§ EXERCISE OBJECTIVE: Extract every line that contains the word "renderer".
-- begin --
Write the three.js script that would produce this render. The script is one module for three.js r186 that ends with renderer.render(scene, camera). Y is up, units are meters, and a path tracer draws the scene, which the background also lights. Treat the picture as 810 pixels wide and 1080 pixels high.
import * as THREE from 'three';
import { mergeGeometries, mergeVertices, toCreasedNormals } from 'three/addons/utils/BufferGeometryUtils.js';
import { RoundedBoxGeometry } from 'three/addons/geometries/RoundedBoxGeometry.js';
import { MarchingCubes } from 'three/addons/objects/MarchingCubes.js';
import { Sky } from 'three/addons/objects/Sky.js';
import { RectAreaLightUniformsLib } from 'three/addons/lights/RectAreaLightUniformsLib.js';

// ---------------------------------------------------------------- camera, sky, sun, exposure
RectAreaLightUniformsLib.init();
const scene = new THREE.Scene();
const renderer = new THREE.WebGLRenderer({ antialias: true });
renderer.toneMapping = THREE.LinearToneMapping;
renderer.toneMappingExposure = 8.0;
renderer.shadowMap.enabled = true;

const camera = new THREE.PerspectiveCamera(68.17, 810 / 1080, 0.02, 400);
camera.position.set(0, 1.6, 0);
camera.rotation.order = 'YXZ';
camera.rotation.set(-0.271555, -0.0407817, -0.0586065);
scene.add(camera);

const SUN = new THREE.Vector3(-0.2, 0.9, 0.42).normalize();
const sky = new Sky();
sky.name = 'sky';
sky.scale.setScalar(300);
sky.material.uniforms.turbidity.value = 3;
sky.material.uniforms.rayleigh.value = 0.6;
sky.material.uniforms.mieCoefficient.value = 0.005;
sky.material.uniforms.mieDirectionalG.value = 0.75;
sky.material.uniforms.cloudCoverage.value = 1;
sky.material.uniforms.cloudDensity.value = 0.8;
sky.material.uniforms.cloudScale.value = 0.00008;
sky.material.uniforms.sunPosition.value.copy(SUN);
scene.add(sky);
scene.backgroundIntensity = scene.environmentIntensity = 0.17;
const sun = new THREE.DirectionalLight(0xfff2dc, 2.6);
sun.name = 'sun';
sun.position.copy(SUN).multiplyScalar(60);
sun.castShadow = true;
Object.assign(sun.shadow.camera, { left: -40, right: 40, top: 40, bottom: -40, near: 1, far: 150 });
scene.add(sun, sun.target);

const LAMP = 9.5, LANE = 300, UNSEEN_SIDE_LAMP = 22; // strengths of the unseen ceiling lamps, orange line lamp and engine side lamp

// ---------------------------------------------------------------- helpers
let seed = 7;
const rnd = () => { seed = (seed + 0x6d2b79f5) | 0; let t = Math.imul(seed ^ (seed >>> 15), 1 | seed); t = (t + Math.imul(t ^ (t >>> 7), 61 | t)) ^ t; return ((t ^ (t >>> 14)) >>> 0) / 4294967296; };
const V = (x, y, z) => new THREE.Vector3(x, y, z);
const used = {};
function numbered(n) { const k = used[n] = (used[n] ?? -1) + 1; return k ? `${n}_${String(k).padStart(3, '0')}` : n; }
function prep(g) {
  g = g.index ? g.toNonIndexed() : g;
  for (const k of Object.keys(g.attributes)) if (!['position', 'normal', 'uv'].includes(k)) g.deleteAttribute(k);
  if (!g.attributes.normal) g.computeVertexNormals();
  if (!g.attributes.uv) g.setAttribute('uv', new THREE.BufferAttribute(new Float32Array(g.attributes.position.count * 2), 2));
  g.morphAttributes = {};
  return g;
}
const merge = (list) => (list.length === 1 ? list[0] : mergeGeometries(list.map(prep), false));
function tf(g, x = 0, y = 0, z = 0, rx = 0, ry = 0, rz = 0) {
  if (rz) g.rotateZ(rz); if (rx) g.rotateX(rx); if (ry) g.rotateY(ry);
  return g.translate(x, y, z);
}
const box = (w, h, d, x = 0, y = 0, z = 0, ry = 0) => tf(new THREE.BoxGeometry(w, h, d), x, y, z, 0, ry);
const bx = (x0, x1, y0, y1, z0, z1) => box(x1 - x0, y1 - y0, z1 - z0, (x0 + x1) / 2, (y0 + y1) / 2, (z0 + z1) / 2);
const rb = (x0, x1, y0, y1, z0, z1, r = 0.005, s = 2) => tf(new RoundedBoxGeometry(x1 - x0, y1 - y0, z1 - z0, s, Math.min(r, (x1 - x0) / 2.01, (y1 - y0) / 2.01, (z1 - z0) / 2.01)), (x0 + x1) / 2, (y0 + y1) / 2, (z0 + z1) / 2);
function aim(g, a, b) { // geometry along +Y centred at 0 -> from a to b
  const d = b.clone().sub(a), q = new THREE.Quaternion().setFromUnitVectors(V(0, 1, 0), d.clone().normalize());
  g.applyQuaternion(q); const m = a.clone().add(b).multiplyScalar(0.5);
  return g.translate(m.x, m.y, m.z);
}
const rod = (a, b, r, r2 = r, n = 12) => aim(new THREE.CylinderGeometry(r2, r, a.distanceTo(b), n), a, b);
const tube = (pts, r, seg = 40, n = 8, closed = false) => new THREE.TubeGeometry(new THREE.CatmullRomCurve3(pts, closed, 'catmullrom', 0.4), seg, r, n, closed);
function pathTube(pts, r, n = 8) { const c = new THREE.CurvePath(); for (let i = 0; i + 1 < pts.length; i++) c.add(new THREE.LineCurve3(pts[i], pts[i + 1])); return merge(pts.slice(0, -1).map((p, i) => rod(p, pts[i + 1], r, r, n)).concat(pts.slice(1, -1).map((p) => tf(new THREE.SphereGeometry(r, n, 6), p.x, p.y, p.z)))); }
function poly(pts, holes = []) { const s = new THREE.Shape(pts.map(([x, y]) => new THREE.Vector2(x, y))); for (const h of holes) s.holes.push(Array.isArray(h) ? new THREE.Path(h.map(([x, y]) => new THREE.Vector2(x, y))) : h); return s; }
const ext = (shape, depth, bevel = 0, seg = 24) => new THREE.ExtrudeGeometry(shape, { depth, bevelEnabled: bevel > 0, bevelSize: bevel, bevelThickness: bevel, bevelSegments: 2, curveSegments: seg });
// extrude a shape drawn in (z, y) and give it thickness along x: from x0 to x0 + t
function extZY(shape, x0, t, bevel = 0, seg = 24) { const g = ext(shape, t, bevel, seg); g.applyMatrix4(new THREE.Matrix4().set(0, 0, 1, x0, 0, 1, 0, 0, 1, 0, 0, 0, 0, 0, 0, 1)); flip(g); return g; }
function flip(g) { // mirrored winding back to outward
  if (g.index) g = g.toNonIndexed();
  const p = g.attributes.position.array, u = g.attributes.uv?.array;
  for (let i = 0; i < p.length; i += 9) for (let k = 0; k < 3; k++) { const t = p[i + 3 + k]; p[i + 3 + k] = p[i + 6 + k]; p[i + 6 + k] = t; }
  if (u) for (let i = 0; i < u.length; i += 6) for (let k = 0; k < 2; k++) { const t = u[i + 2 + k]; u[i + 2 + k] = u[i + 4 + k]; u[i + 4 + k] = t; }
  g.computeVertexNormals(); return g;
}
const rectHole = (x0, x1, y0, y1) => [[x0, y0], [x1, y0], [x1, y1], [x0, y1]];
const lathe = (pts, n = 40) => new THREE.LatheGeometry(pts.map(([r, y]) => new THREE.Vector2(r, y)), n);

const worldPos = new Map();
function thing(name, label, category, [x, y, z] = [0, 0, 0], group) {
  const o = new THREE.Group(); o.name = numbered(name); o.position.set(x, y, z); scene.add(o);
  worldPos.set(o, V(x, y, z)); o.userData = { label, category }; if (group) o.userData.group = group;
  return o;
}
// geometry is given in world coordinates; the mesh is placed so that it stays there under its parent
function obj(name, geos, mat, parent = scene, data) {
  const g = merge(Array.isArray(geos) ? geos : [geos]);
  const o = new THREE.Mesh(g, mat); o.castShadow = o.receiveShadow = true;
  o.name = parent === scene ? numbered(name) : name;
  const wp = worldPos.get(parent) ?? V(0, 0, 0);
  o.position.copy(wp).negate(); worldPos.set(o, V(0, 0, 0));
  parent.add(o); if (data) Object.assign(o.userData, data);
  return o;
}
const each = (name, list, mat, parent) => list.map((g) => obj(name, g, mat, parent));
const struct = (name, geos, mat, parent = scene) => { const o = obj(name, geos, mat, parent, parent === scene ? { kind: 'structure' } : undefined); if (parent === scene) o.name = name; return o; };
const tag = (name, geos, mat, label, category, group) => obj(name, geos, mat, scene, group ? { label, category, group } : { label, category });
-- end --
§ TASK SOLUTION:
Write the three.js script that would produce this render. The script is one module for three.js r186 that ends with renderer.render(scene, camera). Y is up, units are meters, and a path tracer draws the scene, which the background also lights. Treat the picture as 810 pixels wide and 1080 pixels high.
const renderer = new THREE.WebGLRenderer({ antialias: true });
renderer.toneMapping = THREE.LinearToneMapping;
renderer.toneMappingExposure = 8.0;
renderer.shadowMap.enabled = true;